Interesting… I talked to Banks just before the book came out as he caught my NPR appearance about Black Marriage Day (and oddly enough, he was the guest that I was bumped for on an earlier appearance on Talk of the Nation). I’m happy to hear it’s out and I will track it down for a read.
It’s a very real tension for Black women. Every year I hear Black women graduate students complain that the dating pool is so limited - and I think that’s the issue, the limitations. As you with the face notes, there are Black men - in much smaller numbers - in the dating pool for professional, well-educated Black women. But I will note anecdotally that they tend to be… well, nerdy. Like me. (I don’t think of myself as extremely nerdy, but I don’t think I have the “swag” that the article alludes to. Not in large quantities anyway.) I guess luckily for me, I met my wife a loooooong time ago when whatever swag I had was sufficient to trap, er, convince her to marry me.
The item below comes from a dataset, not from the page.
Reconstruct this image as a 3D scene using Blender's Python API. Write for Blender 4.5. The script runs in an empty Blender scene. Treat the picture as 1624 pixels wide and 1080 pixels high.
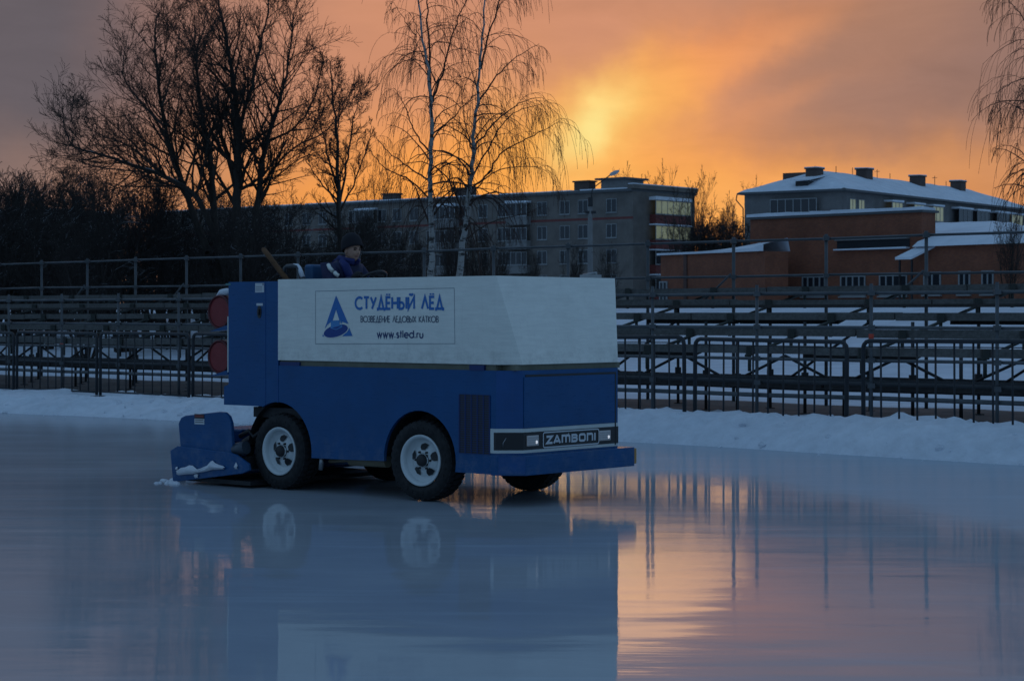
import bpy, bmesh, math, random
from mathutils import Vector, Matrix, noise
R = math.radians
SC = bpy.context.scene
COL = SC.collection

# ------------------------------------------------------------------ camera
EYE = 1.72          # eye height, metres
FPX, CX, HOR = 3200.0, 812.0, 500.0     # focal length and horizon measured on the 1624 px wide photo
cd = bpy.data.cameras.new("camera"); cam = bpy.data.objects.new("camera", cd); COL.objects.link(cam)
cam.location = (0, 0, EYE); cam.rotation_euler = (R(90), 0, 0)
cd.sensor_width = 36; cd.lens = 36*FPX/1624; cd.shift_y = -(540-HOR)/1624
cd.clip_start = .1; cd.clip_end = 4000
cd.dof.use_dof = True; cd.dof.focus_distance = 18.8; cd.dof.aperture_fstop = 8
SC.camera = cam

# ------------------------------------------------------------------ world: dusk sky by direction
SC.view_settings.view_transform = 'Standard'; SC.view_settings.look = 'None'
SC.view_settings.exposure = 0; SC.view_settings.gamma = 1; SC.view_settings.use_curve_mapping = False
W = bpy.data.worlds.new("World"); SC.world = W; W.use_nodes = True

class NT:
    """small helper for node maths"""
    def __init__(s, tree): s.t = tree; s.n = tree.nodes; s.l = tree.links
    def new(s, typ, **kw):
        n = s.n.new(typ)
        for k, v in kw.items(): setattr(n, k, v)
        return n
    def put(s, sock, v):
        if hasattr(v, 'is_linked'): s.l.new(v, sock)
        else: sock.default_value = v
    def m(s, op, a, b=None, c=None, clamp=False):
        n = s.new('ShaderNodeMath', operation=op); n.use_clamp = clamp
        s.put(n.inputs[0], a)
        if b is not None: s.put(n.inputs[1], b)
        if c is not None: s.put(n.inputs[2], c)
        return n.outputs[0]
    def vm(s, op, a, b=None, scale=None):
        n = s.new('ShaderNodeVectorMath', operation=op); s.put(n.inputs[0], a)
        if b is not None: s.put(n.inputs[1], b)
        if scale is not None: s.put(n.inputs['Scale'], scale)
        return n.outputs[0]
    def mix(s, f, a, b, bt='MIX'):
        n = s.new('ShaderNodeMix', data_type='RGBA', blend_type=bt, clamp_factor=True)
        s.put(n.inputs[0], f); s.put(n.inputs[6], a); s.put(n.inputs[7], b)
        return n.outputs[2]
    def noise(s, vec, scale, detail=4, rough=.5, col=False, dist=0):
        n = s.new('ShaderNodeTexNoise'); s.put(n.inputs['Vector'], vec)
        n.inputs['Scale'].default_value = scale; n.inputs['Detail'].default_value = detail
        n.inputs['Roughness'].default_value = rough; n.inputs['Distortion'].default_value = dist
        return n.outputs['Color' if col else 'Fac']
    def ss(s, x, a, b):
        n = s.new('ShaderNodeMapRange', interpolation_type='SMOOTHSTEP'); s.put(n.inputs[0], x)
        n.inputs[1].default_value = a; n.inputs[2].default_value = b
        return n.outputs[0]
    def lin(s, x, a, b, c=0., d=1.):
        n = s.new('ShaderNodeMapRange'); s.put(n.inputs[0], x)
        for i, v in enumerate((a, b, c, d)): n.inputs[i+1].default_value = v
        return n.outputs[0]
    def mapping(s, vec, sc=(1, 1, 1), rot=(0, 0, 0)):
        n = s.new('ShaderNodeMapping'); s.put(n.inputs['Vector'], vec)
        n.inputs['Scale'].default_value = sc; n.inputs['Rotation'].default_value = rot
        return n.outputs[0]

def build_world():
    t = NT(W.node_tree); t.n.clear()
    d = t.new('ShaderNodeTexCoord').outputs['Generated']
    sp = t.new('ShaderNodeSeparateXYZ'); t.l.new(d, sp.inputs[0])
    az = t.m('ARCTAN2', sp.outputs[0], sp.outputs[1])
    el = t.m('ARCSINE', sp.outputs[2])
    # cloud warp
    w1 = t.noise(d, 9, 4, .55, col=True); w2 = t.noise(d, 34, 4, .6, col=True)
    wv = t.vm('ADD', t.vm('SCALE', t.vm('SUBTRACT', w1, (.5, .5, .5)), scale=.05),
              t.vm('SCALE', t.vm('SUBTRACT', w2, (.5, .5, .5)), scale=.02))
    ws = t.new('ShaderNodeSeparateXYZ'); t.l.new(wv, ws.inputs[0])
    a = t.m('ADD', az, ws.outputs[0]); e = t.m('ADD', el, ws.outputs[1])
    A = lambda px: (px-CX)/FPX
    E = lambda py: (HOR-py)/FPX
    def blob(px, py, sx, sy, ang=0, aa=a, ee=e):
        da = t.m('SUBTRACT', aa, A(px)); de = t.m('SUBTRACT', ee, E(py))
        c, s_ = math.cos(R(ang)), math.sin(R(ang))
        x = t.m('ADD', t.m('MULTIPLY', da, c), t.m('MULTIPLY', de, s_))
        y = t.m('SUBTRACT', t.m('MULTIPLY', de, c), t.m('MULTIPLY', da, s_))
        q = t.m('ADD', t.m('POWER', t.m('ABSOLUTE', t.m('DIVIDE', x, sx/FPX)), 2), t.m('POWER', t.m('ABSOLUTE', t.m('DIVIDE', y, sy/FPX)), 2))
        return t.m('EXPONENT', t.m('MULTIPLY', q, -.5))
    # base of the western sky: mauve grey at left, warm tan, greyer again at right
    base = t.mix(t.ss(a, A(80), A(640)), (.132, .112, .126, 1), (.62, .275, .16, 1))
    base = t.mix(t.ss(a, A(1040), A(1330)), base, (.42, .215, .145, 1))
    base = t.mix(t.ss(a, A(1380), A(1650)), base, (.31, .18, .145, 1))
    low = t.mix(t.ss(a, A(0), A(680)), (.27, .175, .15, 1), (.90, .33, .085, 1))
    low = t.mix(t.ss(a, A(1150), A(1420)), low, (.68, .28, .105, 1))
    col = t.mix(t.ss(e, E(150), E(345)), base, low)
    for (px, py, sx, sy, an), k, c in (((720, 312, 250, 78, 0), .9, (.98, .37, .065)), ((860, 262, 80, 66, 0), .85, (1, .44, .075)), ((1165, 338, 150, 48, -6), .95, (.97, .43, .10)),
                  ((1290, 300, 170, 26, 7), .6, (.92, .39, .12)), ((1075, 140, 180, 32, 32), .85, (.86, .31, .115)), ((1170, 95, 110, 20, 27), .45, (.92, .37, .14)), ((1230, 165, 90, 16, 20), .4, (.78, .31, .13)),
                  ((1500, 120, 170, 50, 14), .45, (.27, .16, .135)), ((1000, 182, 85, 38, 36), .75, (.97, .38, .10)), ((956, 214, 84, 46, 30), .95, (1, .50, .115)), ((941, 207, 50, 28, 35), 1, (1.0, .78, .27))):
        bl = t.m('MULTIPLY', blob(px, py, sx, sy, an), k)
        col = t.mix(bl, col, (*c, 1))
    # soft cloud streaks, slanting up to the right
    st = t.noise(t.mapping(d, (1, 1, 3.6), (0, R(-26), 0)), 13, 7, .62, dist=.5)
    col = t.vm('SCALE', col, scale=t.lin(st, .3, .7, .93, 1.06))
    # pinker cloud above the frame, then blue dusk overhead and behind
    col = t.mix(t.ss(el, .148, .205), col, (.30, .225, .215, 1))
    west = t.m('MULTIPLY', t.ss(t.m('ABSOLUTE', az), 1.0, .38), t.ss(el, .62, .22))
    blue = t.mix(t.ss(el, 0, .9), (.152, .265, .42, 1), (.122, .223, .37, 1))
    col = t.mix(west, blue, col)
    bg = t.new('ShaderNodeBackground'); t.l.new(col, bg.inputs[0]); bg.inputs[1].default_value = 1.0
    out = t.new('ShaderNodeOutputWorld'); t.l.new(bg.outputs[0], out.inputs[0])
build_world()
W.cycles.sampling_method = 'MANUAL'; W.cycles.sample_map_resolution = 1024

# the sun has gone behind cloud at the horizon: only a trace of warm light from there
sd = bpy.data.lights.new("sun", 'SUN'); sun = bpy.data.objects.new("sun", sd); COL.objects.link(sun)
sd.energy = .03; sd.angle = R(10); sd.color = (1, .55, .22)
sun.rotation_euler = (Vector((-math.sin(A_ := (930-CX)/FPX), -math.cos(A_), -math.sin(R(4.5))))).to_track_quat('-Z', 'Y').to_euler()

# ------------------------------------------------------------------ helpers
def Wp(px, py, d): return Vector(((px-CX)/FPX*d, d, EYE-(py-HOR)/FPX*d))

class MB:
    def __init__(s): s.v = []; s.f = []; s.mi = []; s.sm = []
    def add(s, vs, fs, mi=0, sm=False):
        b = len(s.v); s.v += [tuple(p) for p in vs]
        for f in fs: s.f.append([i+b for i in f]); s.mi.append(mi); s.sm.append(sm)
    def box(s, lo, hi, mi=0, M=None):
        x0, y0, z0 = lo; x1, y1, z1 = hi
        vs = [Vector(p) for p in ((x0, y0, z0), (x1, y0, z0), (x1, y1, z0), (x0, y1, z0), (x0, y0, z1), (x1, y0, z1), (x1, y1, z1), (x0, y1, z1))]
        if M: vs = [M @ p for p in vs]
        s.add(vs, ((0, 3, 2, 1), (4, 5, 6, 7), (0, 1, 5, 4), (1, 2, 6, 5), (2, 3, 7, 6), (3, 0, 4, 7)), mi)
    def tube(s, pts, rad, n=8, mi=0, cap=True, sm=True):
        pts = [Vector(p) for p in pts]
        if not hasattr(rad, '__len__'): rad = [rad]*len(pts)
        T0 = (pts[1]-pts[0]).normalized()
        a = Vector((0, 0, 1)) if abs(T0.z) < .9 else Vector((1, 0, 0))
        N = T0.cross(a).normalized(); b = len(s.v)
        for i, p in enumerate(pts):
            if i == 0: T = T0
            elif i == len(pts)-1: T = (pts[i]-pts[i-1])
            else: T = (pts[i+1]-pts[i-1])
            T = T.normalized() if T.length > 1e-9 else T0
            N = (N - T*N.dot(T)); N = N.normalized() if N.length > 1e-6 else T.orthogonal().normalized()
            B = T.cross(N); r = rad[i]
            for k in range(n):
                an = 2*math.pi*k/n
                q = p + (N*math.cos(an)+B*math.sin(an))*r
                s.v.append((q.x, q.y, q.z))
        for i in range(len(pts)-1):
            for k in range(n):
                k2 = (k+1) % n
                s.f.append([b+i*n+k, b+i*n+k2, b+(i+1)*n+k2, b+(i+1)*n+k]); s.mi.append(mi); s.sm.append(sm)
        if cap and n > 2:
            s.f.append([b+k for k in range(n-1, -1, -1)]); s.mi.append(mi); s.sm.append(False)
            e = b+(len(pts)-1)*n
            s.f.append([e+k for k in range(n)]); s.mi.append(mi); s.sm.append(False)
    def prism(s, poly, f0, f1, mi=0):
        """poly: 2D list; f0/f1 map (a,b)->3D for the two ends"""
        n = len(poly); A = [f0(*p) for p in poly]; B = [f1(*p) for p in poly]
        fs = [list(range(n))[::-1], list(range(n, 2*n))]
        fs += [[i, (i+1) % n, n+(i+1) % n, n+i] for i in range(n)]
        s.add(A+B, fs, mi)
    def lathe(s, prof, ctr, ax, n=40, mi=0, sm=True, close=False):
        """prof: (r, h) list; revolve about axis ax through ctr"""
        ax = Vector(ax).normalized(); N = ax.orthogonal().normalized(); B = ax.cross(N); ctr = Vector(ctr); vs = []
        for r, h in prof:
            for k in range(n):
                an = 2*math.pi*k/n; vs.append(ctr+ax*h+(N*math.cos(an)+B*math.sin(an))*r)
        m = len(prof); fs = []
        for i in range(m-1 if not close else m):
            j = (i+1) % m
            for k in range(n):
                k2 = (k+1) % n; fs.append((i*n+k, i*n+k2, j*n+k2, j*n+k))
        s.add(vs, fs, mi, sm)
    def build(s, name, mats, parent=None, bevel=0, seg=2, fix=False):
        me = bpy.data.meshes.new(name); me.from_pydata(s.v, [], s.f)
        if not isinstance(mats, (list, tuple)): mats = [mats]
        for m in mats: me.materials.append(m)
        me.polygons.foreach_set('material_index', s.mi); me.polygons.foreach_set('use_smooth', s.sm)
        me.update()
        if fix or bevel:
            bm = bmesh.new(); bm.from_mesh(me)
            bmesh.ops.recalc_face_normals(bm, faces=bm.faces)
            if bevel:
                es = [e for e in bm.edges if len(e.link_faces) == 2 and e.calc_face_angle(0) > R(25)]
                bmesh.ops.bevel(bm, geom=es, offset=bevel, segments=seg, profile=.5, affect='EDGES', clamp_overlap=True)
            bm.to_mesh(me); bm.free()
        o = bpy.data.objects.new(name, me); COL.objects.link(o)
        if parent: o.parent = parent
        return o

def tag(o, label=None, cat=None, group=None, kind=None):
    if label: o['label'] = label
    if cat: o['category'] = cat
    if group: o['group'] = group
    if kind: o['kind'] = kind
    return o
def thing(name, label, cat, loc=(0, 0, 0), rz=0, group=None):
    o = bpy.data.objects.new(name, None); COL.objects.link(o); o.empty_display_size = .2
    o.location = loc; o.rotation_euler = (0, 0, rz)
    return tag(o, label, cat, group)
def copy_tree(o, parent=None):
    c = o.copy(); COL.objects.link(c)
    if parent: c.parent = parent
    for ch in list(o.children): copy_tree(ch, c)
    return c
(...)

The thing about “swag,” is that it has its upside and downside. From my experience, guys smooth with the talk, athletic, and good looking are well aware of their assets, and often exploit their prowess… and thus the line between “swag” and “dog” can be quite blurry. If you add education and money in the mix, it’s even more tilted in these guys’ favor. So a lot of these guys get around quite a bit and don’t want to settle down.
I think one less discussed, but very real phenomenon among Black men, especially those who are professionally and educationally advanced, is the fact that many are conflicted about their sexuality. Because of cultural and familial expectations, it’s very difficult to be an out gay or bisexual Black man. So a lot of the eligible guys are in fact either gay, or bi, or confused in some way but don’t feel they have the space to explore who they are - so they date women and do jacked up stuff so the relationship ends unhappily. I know many guys like this. Some are semi-out to close friends, and others are living in deep denial. I’m close friends with two out gay Black men - and one is out in his city, but not back in his parents’ hometown in rural Texas.
All that is to say is that the dating scene for Black women is pretty complicated. There’s another angle to this, and that is that a lot of successful Black men tend to be in athletics and entertainment. Indeed, if you look at many college campuses like mine, the ratio of Black women to men is around 3:1. A lot of the Black men on this campus are athletes… and I’m not going to stereotype as I know many upstanding Black male athletes, but I also know of many who behave very irresponsibly in their romantic/sexual relationships. I realized this when I moved to Atlanta, where virtually every Black woman I knew was either dating, or had dated a professional or semi-professional athlete.
I guess what I’m saying is that for Black women, there isn’t this broad swath of guys with college degrees handling their business to choose from. And some guys are not marriage material and others are “undateable.” I had a former student who was set up by a well-meaning (but clueless) White female friend, and both attempts to set her up ended badly - in fact, the relationship between the two women nearly ended over it. The guys were nice but not her type, and she started resenting the friend’s efforts as she had not asked her to play cupid.
monstro makes a great point that in thinking about a long-term relationship with someone outside of your race/ethnicity/culture is a massive undertaking that comes with considerable baggage. One has to be willing to deal with it, along with all the other crap that comes part and parcel with marriage, and frankly, that’s often too much.
I’ve had a number of differing opinions over the years about interracial relationships - at this stage in my life, I’m of the opinion that it’s hard to find happiness, and if you find happiness, you should go for it, to hell with the racial/cultural aspect of it. If two people want to be together I say more power to them both. But it’s also much more complex than that. There are families to contend with. There’s the enduring stigma of racism that Black men in particular contend with - microaggressions - that even the most aware White people sometimes overlook or don’t see. (The same is true of Black women who often deal with the intersectional double whammy of being Black and female in settings where both identities are seen as liabilities.) Sometimes you just want someone to “get” you without having to explain why you put grease in your hair, and any one of the umpteen million things Black folks do that White folks generally have no idea about.
I know both White guys (well, one) who exclusively date Black women, and Black guys who date exclusively White women. I’ve never broached the topic but when you’ve had three consecutive girlfriends of one race I think something’s going on. Which again, is fine. I admit I’m a little more comfortable with the White guy than the Black guys (though I admit there’s something a little unnerving to me about both categories).